Но это не все. Разве мало встречается посредственных произведений, где противоречия прямо-таки громоздятся, где действия персонажей не мотивированы, высказывания не сбалансированы, свойства характеров между собой не согласованы и концы с концами не сходятся? Такого рода дурная сложность вызывает реакцию недоверия – знаменитое «Не верю!» Станиславского. А нужно, чтобы верили. Истинно художественное произведение заставляет верить, что запечатленные в нем противоречия, антитезы, антиномии не выдуманы по произволу автора, а действительно входят в состав жизни.

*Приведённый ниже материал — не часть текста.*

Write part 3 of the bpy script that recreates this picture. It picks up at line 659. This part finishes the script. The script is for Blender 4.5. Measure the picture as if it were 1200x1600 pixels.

В хвалах, воздаваемых произведениям искусства, искони звучал мотив: «Это сама жизнь!» – или: «Это более правдиво, чем сама жизнь!» Так говорили об античных мраморах, о картинах Рафаэля, о Данте и Шекспире, о Толстом и Достоевском. И говорили не напрасно. Шедевры искусства обладают убедительностью подлинного бытия, производят эффект реального существования. Это не значит, что они непременно «близки натуре» (что часто понимали под термином «реализм»), они могут быть и совершенно фантастическими и все же создавать впечатление реальности. Данте не был ни в аду, ни в раю, но описал свое воображаемое путешествие с такой мощью подлинности, что понятен возглас веронской женщины: «Он был там!»